27 February 2014

A Tower Model of the Babel Story

Mario Larrinaga produced a commanding view of ancient Babylon. The subject of the painting is not the ziggurat temple tower of the city (silhouetted in the background) but rather the “Hanging Gardens of Babylon,” listed by classic Greek authors as one of the Seven Wonders of the World.
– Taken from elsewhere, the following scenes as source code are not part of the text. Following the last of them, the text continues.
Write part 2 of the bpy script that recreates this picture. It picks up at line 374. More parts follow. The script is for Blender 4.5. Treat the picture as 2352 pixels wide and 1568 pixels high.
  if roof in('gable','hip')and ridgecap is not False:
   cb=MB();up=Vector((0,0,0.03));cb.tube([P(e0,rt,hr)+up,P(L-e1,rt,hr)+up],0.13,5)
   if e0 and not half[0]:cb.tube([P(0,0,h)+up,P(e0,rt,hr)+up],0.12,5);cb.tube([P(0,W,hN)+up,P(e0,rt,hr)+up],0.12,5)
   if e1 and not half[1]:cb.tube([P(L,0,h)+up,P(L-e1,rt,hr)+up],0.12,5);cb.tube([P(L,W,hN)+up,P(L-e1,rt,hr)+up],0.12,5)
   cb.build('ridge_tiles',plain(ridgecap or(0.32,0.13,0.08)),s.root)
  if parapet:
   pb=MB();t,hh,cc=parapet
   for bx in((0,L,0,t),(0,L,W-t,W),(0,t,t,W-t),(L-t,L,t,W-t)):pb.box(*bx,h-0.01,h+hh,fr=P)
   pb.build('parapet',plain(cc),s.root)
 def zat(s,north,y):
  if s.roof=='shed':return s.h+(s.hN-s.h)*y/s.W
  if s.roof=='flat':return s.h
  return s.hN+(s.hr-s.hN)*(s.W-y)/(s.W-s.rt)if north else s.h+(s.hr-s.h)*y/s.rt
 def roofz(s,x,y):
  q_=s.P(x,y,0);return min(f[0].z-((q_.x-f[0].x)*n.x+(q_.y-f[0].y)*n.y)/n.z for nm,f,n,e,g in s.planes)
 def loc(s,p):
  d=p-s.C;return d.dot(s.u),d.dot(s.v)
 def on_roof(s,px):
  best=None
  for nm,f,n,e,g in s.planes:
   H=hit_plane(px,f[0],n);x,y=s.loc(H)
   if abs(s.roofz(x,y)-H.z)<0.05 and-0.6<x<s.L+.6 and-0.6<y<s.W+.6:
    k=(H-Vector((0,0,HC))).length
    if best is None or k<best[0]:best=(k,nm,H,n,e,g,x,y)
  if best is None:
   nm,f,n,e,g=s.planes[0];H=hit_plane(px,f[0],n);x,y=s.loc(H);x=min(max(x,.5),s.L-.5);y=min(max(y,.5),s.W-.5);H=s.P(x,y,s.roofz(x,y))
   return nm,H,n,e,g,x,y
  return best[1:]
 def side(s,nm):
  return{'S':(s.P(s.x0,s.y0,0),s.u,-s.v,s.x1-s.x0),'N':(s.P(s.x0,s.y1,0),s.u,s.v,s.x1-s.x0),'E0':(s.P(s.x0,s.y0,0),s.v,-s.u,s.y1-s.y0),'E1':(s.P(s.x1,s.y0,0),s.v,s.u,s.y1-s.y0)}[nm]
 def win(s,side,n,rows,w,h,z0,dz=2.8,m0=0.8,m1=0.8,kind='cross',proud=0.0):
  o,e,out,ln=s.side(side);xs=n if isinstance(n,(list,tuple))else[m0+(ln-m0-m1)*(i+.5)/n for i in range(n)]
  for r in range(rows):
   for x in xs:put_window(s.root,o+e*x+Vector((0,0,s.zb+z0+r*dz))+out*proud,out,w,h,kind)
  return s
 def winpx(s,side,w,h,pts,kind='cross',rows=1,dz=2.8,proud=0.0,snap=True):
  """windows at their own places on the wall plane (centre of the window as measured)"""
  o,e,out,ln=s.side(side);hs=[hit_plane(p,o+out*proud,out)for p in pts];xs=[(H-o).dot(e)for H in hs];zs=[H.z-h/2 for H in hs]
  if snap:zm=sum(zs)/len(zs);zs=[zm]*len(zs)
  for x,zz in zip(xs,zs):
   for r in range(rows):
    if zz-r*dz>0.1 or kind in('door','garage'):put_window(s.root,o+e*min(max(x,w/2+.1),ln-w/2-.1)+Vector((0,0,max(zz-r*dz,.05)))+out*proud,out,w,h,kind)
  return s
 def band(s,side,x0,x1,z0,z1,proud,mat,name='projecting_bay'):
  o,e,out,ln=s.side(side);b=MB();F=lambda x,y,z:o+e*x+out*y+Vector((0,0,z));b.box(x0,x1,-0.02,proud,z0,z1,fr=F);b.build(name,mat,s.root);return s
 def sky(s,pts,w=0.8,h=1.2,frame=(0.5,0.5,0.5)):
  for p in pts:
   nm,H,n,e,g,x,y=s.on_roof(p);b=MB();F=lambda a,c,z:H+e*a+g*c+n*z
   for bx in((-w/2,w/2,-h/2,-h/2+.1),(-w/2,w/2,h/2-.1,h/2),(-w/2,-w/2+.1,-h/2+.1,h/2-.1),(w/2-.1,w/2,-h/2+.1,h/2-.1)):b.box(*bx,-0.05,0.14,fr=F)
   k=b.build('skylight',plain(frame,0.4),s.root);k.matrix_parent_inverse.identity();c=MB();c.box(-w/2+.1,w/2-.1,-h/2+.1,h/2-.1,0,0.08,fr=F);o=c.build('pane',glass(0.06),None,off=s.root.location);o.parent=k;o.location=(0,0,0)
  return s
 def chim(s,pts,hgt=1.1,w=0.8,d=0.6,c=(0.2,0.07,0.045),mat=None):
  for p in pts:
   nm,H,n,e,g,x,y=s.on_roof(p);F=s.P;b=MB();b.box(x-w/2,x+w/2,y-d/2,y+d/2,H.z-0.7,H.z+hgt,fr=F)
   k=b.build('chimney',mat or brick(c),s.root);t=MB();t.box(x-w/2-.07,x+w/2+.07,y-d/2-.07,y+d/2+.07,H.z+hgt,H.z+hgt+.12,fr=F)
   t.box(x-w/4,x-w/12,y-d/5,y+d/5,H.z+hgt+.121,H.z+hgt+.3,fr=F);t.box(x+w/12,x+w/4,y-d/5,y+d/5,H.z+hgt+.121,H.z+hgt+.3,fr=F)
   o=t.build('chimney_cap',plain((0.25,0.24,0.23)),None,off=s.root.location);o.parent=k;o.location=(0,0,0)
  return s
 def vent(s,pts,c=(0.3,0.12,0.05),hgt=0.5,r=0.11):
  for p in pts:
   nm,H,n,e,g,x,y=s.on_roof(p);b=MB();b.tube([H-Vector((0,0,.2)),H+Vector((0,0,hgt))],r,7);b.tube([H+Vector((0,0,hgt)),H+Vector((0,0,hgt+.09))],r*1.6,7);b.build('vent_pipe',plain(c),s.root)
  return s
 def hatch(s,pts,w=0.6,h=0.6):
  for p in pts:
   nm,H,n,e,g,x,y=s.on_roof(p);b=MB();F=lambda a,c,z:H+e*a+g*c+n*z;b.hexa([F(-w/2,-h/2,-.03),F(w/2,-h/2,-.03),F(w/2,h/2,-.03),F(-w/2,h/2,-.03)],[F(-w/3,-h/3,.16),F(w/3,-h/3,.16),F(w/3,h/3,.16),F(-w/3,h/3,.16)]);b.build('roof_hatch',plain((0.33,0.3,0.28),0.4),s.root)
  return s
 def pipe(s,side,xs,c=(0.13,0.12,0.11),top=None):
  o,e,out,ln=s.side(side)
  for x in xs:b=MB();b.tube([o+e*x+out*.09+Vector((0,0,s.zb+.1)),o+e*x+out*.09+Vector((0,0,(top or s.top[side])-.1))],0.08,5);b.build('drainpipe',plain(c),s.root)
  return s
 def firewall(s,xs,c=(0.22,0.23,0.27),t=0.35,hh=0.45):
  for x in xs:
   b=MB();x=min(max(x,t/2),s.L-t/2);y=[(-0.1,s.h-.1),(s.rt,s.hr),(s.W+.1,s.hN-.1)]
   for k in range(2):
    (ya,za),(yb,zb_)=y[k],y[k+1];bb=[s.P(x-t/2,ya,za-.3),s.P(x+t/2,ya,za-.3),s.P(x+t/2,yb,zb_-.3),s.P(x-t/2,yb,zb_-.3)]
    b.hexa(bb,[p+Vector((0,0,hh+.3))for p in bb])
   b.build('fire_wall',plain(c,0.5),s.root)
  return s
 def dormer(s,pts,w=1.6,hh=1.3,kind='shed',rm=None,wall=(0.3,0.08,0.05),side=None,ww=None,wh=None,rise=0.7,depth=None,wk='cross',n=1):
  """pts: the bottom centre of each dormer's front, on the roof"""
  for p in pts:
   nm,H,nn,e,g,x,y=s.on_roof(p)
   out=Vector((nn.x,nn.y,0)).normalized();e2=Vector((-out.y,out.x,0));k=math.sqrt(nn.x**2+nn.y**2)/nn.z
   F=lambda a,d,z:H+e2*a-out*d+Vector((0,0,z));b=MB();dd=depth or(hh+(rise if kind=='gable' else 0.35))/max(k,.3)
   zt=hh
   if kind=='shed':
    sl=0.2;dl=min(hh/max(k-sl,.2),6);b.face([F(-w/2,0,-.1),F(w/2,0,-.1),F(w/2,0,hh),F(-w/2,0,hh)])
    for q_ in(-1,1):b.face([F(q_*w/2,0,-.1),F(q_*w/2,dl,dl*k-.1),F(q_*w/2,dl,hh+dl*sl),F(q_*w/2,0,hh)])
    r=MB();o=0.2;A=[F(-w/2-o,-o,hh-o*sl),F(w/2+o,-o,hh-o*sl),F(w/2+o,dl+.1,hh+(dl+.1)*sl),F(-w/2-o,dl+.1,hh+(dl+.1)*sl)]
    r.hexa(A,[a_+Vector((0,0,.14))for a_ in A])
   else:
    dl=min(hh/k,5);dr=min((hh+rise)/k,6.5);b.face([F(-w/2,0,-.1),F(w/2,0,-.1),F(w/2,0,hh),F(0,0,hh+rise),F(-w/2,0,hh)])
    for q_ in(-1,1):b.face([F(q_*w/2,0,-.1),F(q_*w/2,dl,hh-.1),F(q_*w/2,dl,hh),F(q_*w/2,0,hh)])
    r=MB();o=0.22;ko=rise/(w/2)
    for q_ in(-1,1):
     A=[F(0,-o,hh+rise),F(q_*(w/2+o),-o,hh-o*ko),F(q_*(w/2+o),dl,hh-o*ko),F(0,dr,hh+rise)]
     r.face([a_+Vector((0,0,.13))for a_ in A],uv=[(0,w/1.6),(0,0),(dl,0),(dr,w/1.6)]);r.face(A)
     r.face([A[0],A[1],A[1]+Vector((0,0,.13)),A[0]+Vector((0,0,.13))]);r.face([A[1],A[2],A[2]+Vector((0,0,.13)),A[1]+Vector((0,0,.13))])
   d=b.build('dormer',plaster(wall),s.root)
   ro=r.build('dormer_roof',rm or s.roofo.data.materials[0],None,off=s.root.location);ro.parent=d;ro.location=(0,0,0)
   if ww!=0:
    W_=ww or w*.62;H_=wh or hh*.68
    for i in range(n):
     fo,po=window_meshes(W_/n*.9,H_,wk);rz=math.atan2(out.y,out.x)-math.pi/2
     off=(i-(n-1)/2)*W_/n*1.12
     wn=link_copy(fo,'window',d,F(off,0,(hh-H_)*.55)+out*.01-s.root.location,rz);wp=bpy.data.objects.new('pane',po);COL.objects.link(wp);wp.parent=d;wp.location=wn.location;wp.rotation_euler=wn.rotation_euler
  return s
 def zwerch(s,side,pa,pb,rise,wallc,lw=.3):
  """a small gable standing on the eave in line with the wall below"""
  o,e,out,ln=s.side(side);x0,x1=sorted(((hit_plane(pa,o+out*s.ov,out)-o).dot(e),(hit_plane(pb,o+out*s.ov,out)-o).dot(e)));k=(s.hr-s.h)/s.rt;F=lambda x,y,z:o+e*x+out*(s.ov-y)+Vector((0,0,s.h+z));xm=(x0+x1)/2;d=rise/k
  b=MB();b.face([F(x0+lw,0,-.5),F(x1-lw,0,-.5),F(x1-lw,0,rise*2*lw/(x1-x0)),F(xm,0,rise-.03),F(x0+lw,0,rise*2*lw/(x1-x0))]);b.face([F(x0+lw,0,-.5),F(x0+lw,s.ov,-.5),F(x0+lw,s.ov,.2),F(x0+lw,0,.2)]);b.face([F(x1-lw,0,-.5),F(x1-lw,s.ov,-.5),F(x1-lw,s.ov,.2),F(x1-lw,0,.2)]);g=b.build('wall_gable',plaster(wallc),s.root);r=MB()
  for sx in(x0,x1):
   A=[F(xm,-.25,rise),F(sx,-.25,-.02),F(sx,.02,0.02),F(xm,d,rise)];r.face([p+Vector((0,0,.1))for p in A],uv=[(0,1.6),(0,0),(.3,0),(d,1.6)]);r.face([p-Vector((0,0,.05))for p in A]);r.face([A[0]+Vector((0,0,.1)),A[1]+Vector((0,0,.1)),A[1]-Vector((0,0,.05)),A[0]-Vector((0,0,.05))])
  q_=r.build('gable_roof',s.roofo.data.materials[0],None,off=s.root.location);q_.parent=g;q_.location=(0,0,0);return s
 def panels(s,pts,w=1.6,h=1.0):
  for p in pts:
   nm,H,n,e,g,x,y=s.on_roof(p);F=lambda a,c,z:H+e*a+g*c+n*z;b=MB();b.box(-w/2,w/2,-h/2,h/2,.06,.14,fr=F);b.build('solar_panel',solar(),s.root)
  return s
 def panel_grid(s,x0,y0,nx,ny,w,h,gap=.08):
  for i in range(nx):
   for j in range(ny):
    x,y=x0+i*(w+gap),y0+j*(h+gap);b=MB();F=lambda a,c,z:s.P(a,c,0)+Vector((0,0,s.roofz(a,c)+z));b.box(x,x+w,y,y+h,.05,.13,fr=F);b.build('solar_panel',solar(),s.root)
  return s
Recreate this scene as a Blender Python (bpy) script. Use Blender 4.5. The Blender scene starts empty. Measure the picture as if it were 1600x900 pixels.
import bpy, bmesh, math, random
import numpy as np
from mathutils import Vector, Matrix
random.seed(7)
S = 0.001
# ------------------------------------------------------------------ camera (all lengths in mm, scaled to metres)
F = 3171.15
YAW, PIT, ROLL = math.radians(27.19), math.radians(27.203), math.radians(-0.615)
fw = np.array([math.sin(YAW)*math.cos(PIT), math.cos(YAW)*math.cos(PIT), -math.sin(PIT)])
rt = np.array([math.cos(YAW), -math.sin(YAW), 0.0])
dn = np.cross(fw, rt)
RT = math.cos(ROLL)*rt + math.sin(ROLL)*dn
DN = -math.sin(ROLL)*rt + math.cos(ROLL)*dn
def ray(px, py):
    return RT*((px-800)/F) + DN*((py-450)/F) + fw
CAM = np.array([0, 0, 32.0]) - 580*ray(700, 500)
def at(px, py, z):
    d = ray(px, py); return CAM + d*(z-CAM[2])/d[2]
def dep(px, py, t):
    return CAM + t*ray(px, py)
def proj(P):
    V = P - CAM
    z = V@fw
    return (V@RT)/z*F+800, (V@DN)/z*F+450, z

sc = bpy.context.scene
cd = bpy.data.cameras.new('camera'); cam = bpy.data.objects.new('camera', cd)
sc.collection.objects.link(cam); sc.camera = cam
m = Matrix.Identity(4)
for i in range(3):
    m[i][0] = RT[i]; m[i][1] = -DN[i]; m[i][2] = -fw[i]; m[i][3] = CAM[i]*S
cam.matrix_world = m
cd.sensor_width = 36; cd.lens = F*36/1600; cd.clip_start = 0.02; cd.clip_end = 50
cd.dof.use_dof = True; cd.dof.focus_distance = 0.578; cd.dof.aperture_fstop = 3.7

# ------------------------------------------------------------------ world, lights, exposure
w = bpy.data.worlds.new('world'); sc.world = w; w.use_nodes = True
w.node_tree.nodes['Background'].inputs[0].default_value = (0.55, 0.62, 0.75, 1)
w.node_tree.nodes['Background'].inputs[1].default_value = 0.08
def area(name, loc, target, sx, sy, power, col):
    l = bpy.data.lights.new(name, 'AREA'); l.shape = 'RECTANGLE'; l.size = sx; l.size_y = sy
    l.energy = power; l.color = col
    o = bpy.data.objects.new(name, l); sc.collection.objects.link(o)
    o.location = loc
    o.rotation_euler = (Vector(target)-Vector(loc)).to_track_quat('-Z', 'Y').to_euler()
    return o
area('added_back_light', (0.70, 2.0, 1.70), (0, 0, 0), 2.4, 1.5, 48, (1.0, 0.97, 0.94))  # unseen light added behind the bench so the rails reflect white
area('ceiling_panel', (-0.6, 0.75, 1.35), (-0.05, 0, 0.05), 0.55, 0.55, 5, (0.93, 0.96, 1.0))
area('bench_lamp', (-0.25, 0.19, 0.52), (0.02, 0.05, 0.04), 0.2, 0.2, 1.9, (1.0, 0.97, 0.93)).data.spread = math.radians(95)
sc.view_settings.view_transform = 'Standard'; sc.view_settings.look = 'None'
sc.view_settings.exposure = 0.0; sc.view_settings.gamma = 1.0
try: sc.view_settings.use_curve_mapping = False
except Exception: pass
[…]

In the nine verses that make up the account of the Tower of Babel, we have “a short but brilliant example of Hebrew story telling.” To begin with, we marvel with J. P. Fokkelman at how little room the narrator had to do his job, yet he managed to keep “within the square meter. He who has something to say and must, speaking in terms of sound and time, do so in 121 words or two minutes, or, in terms of writing and space, within half a page of thirteen lines, is forced to confine himself.” Yet within this highly constrained setting, the author has created a literary masterpiece. Ingenious word and sound parallels between verses, “ironic linkages between sections and ideas,” and a beautiful economy of style are readily apparent to readers of Hebrew. In its original tongue “the prose turns language itself into a game of mirrors.” Addressing the meaning of this densely packed scripture gem, Everett Fox writes of how its general message of measure-for-measure allotment of divine action in direct response to human hubris “is transmitted by means of form”:
The divine “Come-now!” of v. 7 clearly stands as an answer to humankind’s identical cry in vv. 3 and 4. In addition humans, who congregated in order to establish a “name” and to avoid being “scattered over the face of all the earth” (v. 4), are contravened by the action of God, resulting in the ironic name “Babble” and a subsequent “scattering” of humanity (v. 9). The text is thus another brilliant example of biblical justice, a statement about a worldview in which the laws of justice and morality are as neatly balanced as we like to think the laws of nature are.
Many scholars have noted the obvious chiastic features of the story. For example, Ellen van Wolde explains her tower model of the Tower story that visually demonstrates how city of Babel is incrementally built up by men and taken down by God. A scriptural word-picture of this image is provided by Proverbs 11:11: “A city is built up (literally raised up) by the blessing of the upright, but it is torn down by the speech of the wicked.”